Data for the task »
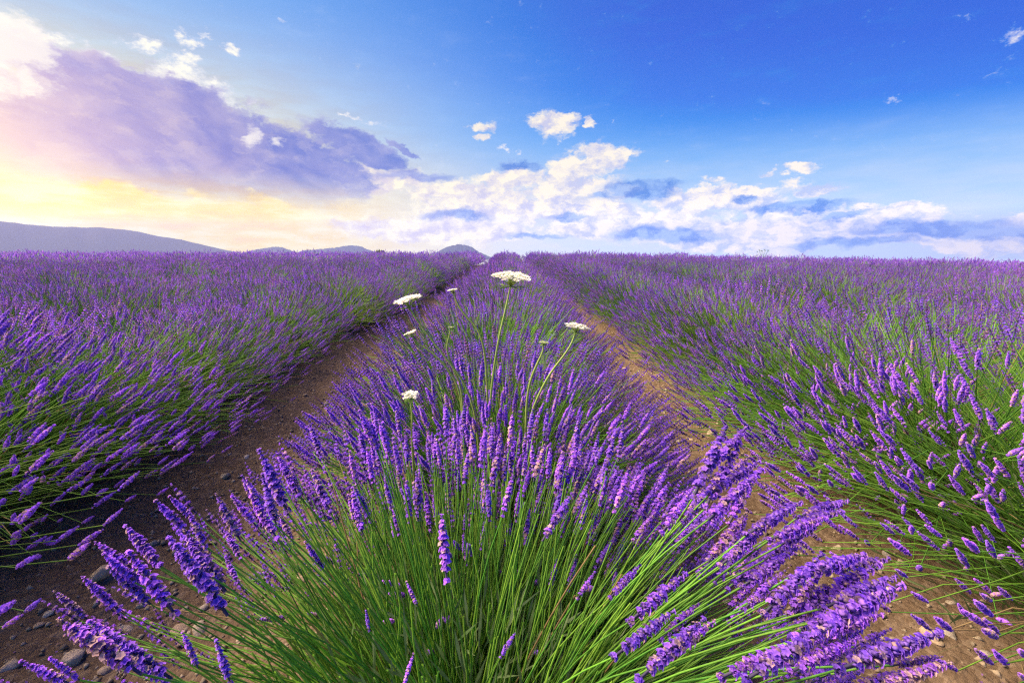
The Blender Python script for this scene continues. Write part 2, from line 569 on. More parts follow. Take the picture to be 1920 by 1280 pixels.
def tag(o, label=None, cat=None, group=None, kind=None):
    if label:
        o['label'] = label
    if cat:
        o['category'] = cat
    if group:
        o['group'] = group
    if kind:
        o['kind'] = kind
    return o


def norm(v):
    v = np.asarray(v, dtype=np.float64)
    return v / np.maximum(np.linalg.norm(v, axis=-1, keepdims=True), 1e-9)


def tube(path, rad, sides=4):
    """triangulated tube along a path"""
    path = np.asarray(path, dtype=np.float64)
    n = len(path)
    rad = np.broadcast_to(np.asarray(rad, dtype=np.float64), (n,))
    tg = norm(np.gradient(path, axis=0))
    ref = np.array([0.31, 0.95, 0.05])
    a = norm(np.cross(tg, ref))
    b = np.cross(tg, a)
    ph = np.arange(sides) * 2 * math.pi / sides
    V = path[:, None, :] + rad[:, None, None] * (np.cos(ph)[None, :, None] * a[:, None, :] + np.sin(ph)[None, :, None] * b[:, None, :])
    V = V.reshape(-1, 3)
    F = []
    for i in range(n - 1):
        for j in range(sides):
            k = (j + 1) % sides
            p, q, r, s = i * sides + j, i * sides + k, (i + 1) * sides + k, (i + 1) * sides + j
            F += [(p, q, r), (p, r, s)]
    return V, np.array(F)


# ------------------------------------------------------------------ terrain
def terrain(x, y):
    x = np.asarray(x, dtype=np.float64)
    y = np.asarray(y, dtype=np.float64)
    yc = np.clip(y, -30, None)
    z = 0.0155 * yc - 0.0040 * np.clip(yc - 20.5, 0, None) ** 2
    xr = np.clip(x, -60, 60)
    z = z - 0.0205 * (np.sqrt((xr - 2.5) ** 2 + 4) + (xr - 2.5)) / 2
    z = z - 0.00002 * np.clip(np.abs(x) - 60, 0, None) ** 2
    return np.maximum(z, -130.0 + 0 * z)


ROW0, PITCHX = -0.06, 1.69


def small_relief(x, y):
    # raised bed under every row, wheel-worn path between, clods
    u = (x - ROW0) / PITCHX
    bed = 0.035 * np.cos(2 * math.pi * u)
    r = (np.sin(x * 23.1 + 3 * np.sin(y * 7.3)) * np.sin(y * 19.7 + 2 * np.sin(x * 9.1)) * 0.006
         + np.sin(x * 57.0 + 1.7 * np.sin(y * 31)) * np.sin(y * 61.0 + 1.3 * np.sin(x * 29)) * 0.004)
    fade = np.clip(1 - (y - 5) / 20, 0, 1) * np.clip(1 - (np.abs(x) - 3) / 20, 0, 1)
    return (bed + r) * fade


def gz(x, y):
    return terrain(x, y) + small_relief(x, y)


def build_ground():
    xd = np.linspace(-2.6, 2.6, 250)
    xo = 2.6 + np.cumsum(0.03 * 1.17 ** np.arange(1, 68))
    xo = xo[xo < 16000]
    xs = np.concatenate([-xo[::-1], xd, xo])
    yd = np.linspace(-0.3, 5.5, 270)
    yo = 5.5 + np.cumsum(0.03 * 1.16 ** np.arange(1, 70))
    yo = yo[yo < 14500]
    yb = -0.3 - np.cumsum(0.08 * 1.3 ** np.arange(1, 28))
    ys = np.concatenate([yb[::-1], yd, yo])
    X, Y = np.meshgrid(xs, ys)
    Z = gz(X, Y) + RNG.normal(0, 0.0022, X.shape) * (np.abs(X) < 2.6) * (Y < 5.5)
    V = np.stack([X, Y, Z], -1).reshape(-1, 3)
    ny, nx = X.shape
    i = (np.arange(ny - 1)[:, None] * nx + np.arange(nx - 1)[None, :]).ravel()
    F = np.stack([i, i + 1, i + nx + 1, i + nx], 1)
    g = obj('ground', to_mesh('ground', V, F, None, M_DIRT, True))
    tag(g, 'bare brown stony soil of the paths between the lavender rows', 'soil', kind='structure')
    return g


GROUND = build_ground()


# ------------------------------------------------------------------ mountains
def mountain(name, prof, D, label, depth=1400.0):
    xs_px = np.array([p[0] for p in prof], float)
    ys_px = np.array([p[1] for p in prof], float)
    n, mrows = 150, 26
    u = np.linspace(xs_px[0], xs_px[-1], n)
    hpx = np.interp(u, xs_px, ys_px)
    hpx = np.convolve(np.pad(hpx, 3, mode='edge'), np.ones(5) / 5, 'same')[3:-3]
    rg = np.random.default_rng(len(prof) * 7 + int(D))
    hpx = hpx + np.convolve(rg.normal(0, 0.7, n), np.ones(3) / 3, 'same') * 0.7
    pts = np.array([list(at(a, b, 1.0) - EYE) for a, b in zip(u, hpx)])
    az = np.arctan2(pts[:, 0], pts[:, 1])
    tanel = pts[:, 2] / np.hypot(pts[:, 0], pts[:, 1])
    crest = EYE.z + tanel * D + 135.0
    spurs = np.zeros((n, mrows))
    for k in range(7):
        f = rg.uniform(3, 22)
        spurs += np.sin(np.linspace(0, f * 6.28, n)[:, None] + rg.uniform(0, 6) + np.linspace(-1, 1, mrows)[None, :] * rg.uniform(-3, 3)) / (1 + f * 0.25)
    v = np.linspace(-1, 1, mrows)
    sh = 1 - np.abs(v) ** 1.15
    H = crest[:, None] * sh[None, :] * (1 + 0.035 * spurs * (np.abs(v) * (1 - np.abs(v)) * 4)[None, :])
    rr = D + v * depth
    X = np.sin(az)[:, None] * rr[None, :]
    Y = np.cos(az)[:, None] * rr[None, :]
    Z = -135.0 + np.maximum(H, 0)
    V = np.stack([X, Y, Z], -1).reshape(-1, 3)
    i = (np.arange(n - 1)[:, None] * mrows + np.arange(mrows - 1)[None, :]).ravel()
    F = np.stack([i, i + mrows, i + mrows + 1, i + 1], 1)
    o = obj(name, to_mesh(name, V, F, None, M_MOUNT, True))
    tag(o, label, 'mountain', kind='structure')
    return o


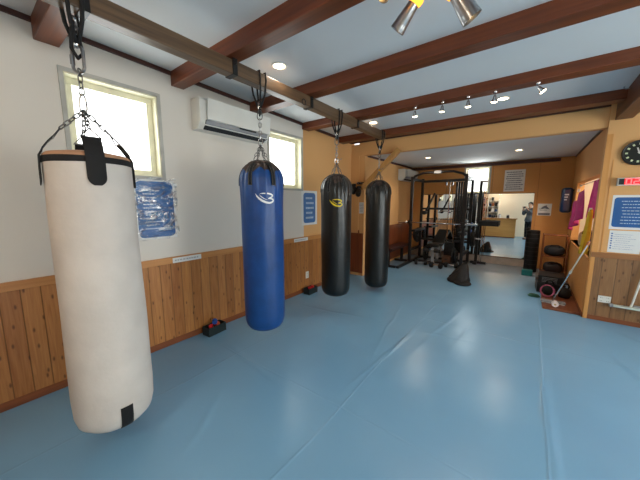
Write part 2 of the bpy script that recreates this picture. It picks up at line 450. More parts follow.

Task brief »
Except for the pictures, print the data above exactly.

The response »
The Blender Python script for this scene continues. Write part 2, from line 569 on. More parts follow. Take the picture to be 1920 by 1280 pixels.
def tag(o, label=None, cat=None, group=None, kind=None):
    if label:
        o['label'] = label
    if cat:
        o['category'] = cat
    if group:
        o['group'] = group
    if kind:
        o['kind'] = kind
    return o


def norm(v):
    v = np.asarray(v, dtype=np.float64)
    return v / np.maximum(np.linalg.norm(v, axis=-1, keepdims=True), 1e-9)


def tube(path, rad, sides=4):
    """triangulated tube along a path"""
    path = np.asarray(path, dtype=np.float64)
    n = len(path)
    rad = np.broadcast_to(np.asarray(rad, dtype=np.float64), (n,))
    tg = norm(np.gradient(path, axis=0))
    ref = np.array([0.31, 0.95, 0.05])
    a = norm(np.cross(tg, ref))
    b = np.cross(tg, a)
    ph = np.arange(sides) * 2 * math.pi / sides
    V = path[:, None, :] + rad[:, None, None] * (np.cos(ph)[None, :, None] * a[:, None, :] + np.sin(ph)[None, :, None] * b[:, None, :])
    V = V.reshape(-1, 3)
    F = []
    for i in range(n - 1):
        for j in range(sides):
            k = (j + 1) % sides
            p, q, r, s = i * sides + j, i * sides + k, (i + 1) * sides + k, (i + 1) * sides + j
            F += [(p, q, r), (p, r, s)]
    return V, np.array(F)


# ------------------------------------------------------------------ terrain
def terrain(x, y):
    x = np.asarray(x, dtype=np.float64)
    y = np.asarray(y, dtype=np.float64)
    yc = np.clip(y, -30, None)
    z = 0.0155 * yc - 0.0040 * np.clip(yc - 20.5, 0, None) ** 2
    xr = np.clip(x, -60, 60)
    z = z - 0.0205 * (np.sqrt((xr - 2.5) ** 2 + 4) + (xr - 2.5)) / 2
    z = z - 0.00002 * np.clip(np.abs(x) - 60, 0, None) ** 2
    return np.maximum(z, -130.0 + 0 * z)


ROW0, PITCHX = -0.06, 1.69


def small_relief(x, y):
    # raised bed under every row, wheel-worn path between, clods
    u = (x - ROW0) / PITCHX
    bed = 0.035 * np.cos(2 * math.pi * u)
    r = (np.sin(x * 23.1 + 3 * np.sin(y * 7.3)) * np.sin(y * 19.7 + 2 * np.sin(x * 9.1)) * 0.006
         + np.sin(x * 57.0 + 1.7 * np.sin(y * 31)) * np.sin(y * 61.0 + 1.3 * np.sin(x * 29)) * 0.004)
    fade = np.clip(1 - (y - 5) / 20, 0, 1) * np.clip(1 - (np.abs(x) - 3) / 20, 0, 1)
    return (bed + r) * fade


def gz(x, y):
    return terrain(x, y) + small_relief(x, y)


def build_ground():
    xd = np.linspace(-2.6, 2.6, 250)
    xo = 2.6 + np.cumsum(0.03 * 1.17 ** np.arange(1, 68))
    xo = xo[xo < 16000]
    xs = np.concatenate([-xo[::-1], xd, xo])
    yd = np.linspace(-0.3, 5.5, 270)
    yo = 5.5 + np.cumsum(0.03 * 1.16 ** np.arange(1, 70))
    yo = yo[yo < 14500]
    yb = -0.3 - np.cumsum(0.08 * 1.3 ** np.arange(1, 28))
    ys = np.concatenate([yb[::-1], yd, yo])
    X, Y = np.meshgrid(xs, ys)
    Z = gz(X, Y) + RNG.normal(0, 0.0022, X.shape) * (np.abs(X) < 2.6) * (Y < 5.5)
    V = np.stack([X, Y, Z], -1).reshape(-1, 3)
    ny, nx = X.shape
    i = (np.arange(ny - 1)[:, None] * nx + np.arange(nx - 1)[None, :]).ravel()
    F = np.stack([i, i + 1, i + nx + 1, i + nx], 1)
    g = obj('ground', to_mesh('ground', V, F, None, M_DIRT, True))
    tag(g, 'bare brown stony soil of the paths between the lavender rows', 'soil', kind='structure')
    return g


GROUND = build_ground()


# ------------------------------------------------------------------ mountains
def mountain(name, prof, D, label, depth=1400.0):
    xs_px = np.array([p[0] for p in prof], float)
    ys_px = np.array([p[1] for p in prof], float)
    n, mrows = 150, 26
    u = np.linspace(xs_px[0], xs_px[-1], n)
    hpx = np.interp(u, xs_px, ys_px)
    hpx = np.convolve(np.pad(hpx, 3, mode='edge'), np.ones(5) / 5, 'same')[3:-3]
    rg = np.random.default_rng(len(prof) * 7 + int(D))
    hpx = hpx + np.convolve(rg.normal(0, 0.7, n), np.ones(3) / 3, 'same') * 0.7
    pts = np.array([list(at(a, b, 1.0) - EYE) for a, b in zip(u, hpx)])
    az = np.arctan2(pts[:, 0], pts[:, 1])
    tanel = pts[:, 2] / np.hypot(pts[:, 0], pts[:, 1])
    crest = EYE.z + tanel * D + 135.0
    spurs = np.zeros((n, mrows))
    for k in range(7):
        f = rg.uniform(3, 22)
        spurs += np.sin(np.linspace(0, f * 6.28, n)[:, None] + rg.uniform(0, 6) + np.linspace(-1, 1, mrows)[None, :] * rg.uniform(-3, 3)) / (1 + f * 0.25)
    v = np.linspace(-1, 1, mrows)
    sh = 1 - np.abs(v) ** 1.15
    H = crest[:, None] * sh[None, :] * (1 + 0.035 * spurs * (np.abs(v) * (1 - np.abs(v)) * 4)[None, :])
    rr = D + v * depth
    X = np.sin(az)[:, None] * rr[None, :]
    Y = np.cos(az)[:, None] * rr[None, :]
    Z = -135.0 + np.maximum(H, 0)
    V = np.stack([X, Y, Z], -1).reshape(-1, 3)
    i = (np.arange(n - 1)[:, None] * mrows + np.arange(mrows - 1)[None, :]).ravel()
    F = np.stack([i, i + mrows, i + mrows + 1, i + 1], 1)
    o = obj(name, to_mesh(name, V, F, None, M_MOUNT, True))
    tag(o, label, 'mountain', kind='structure')
    return o


Write part 2 of the bpy script that recreates this picture. It picks up at line 450. More parts follow.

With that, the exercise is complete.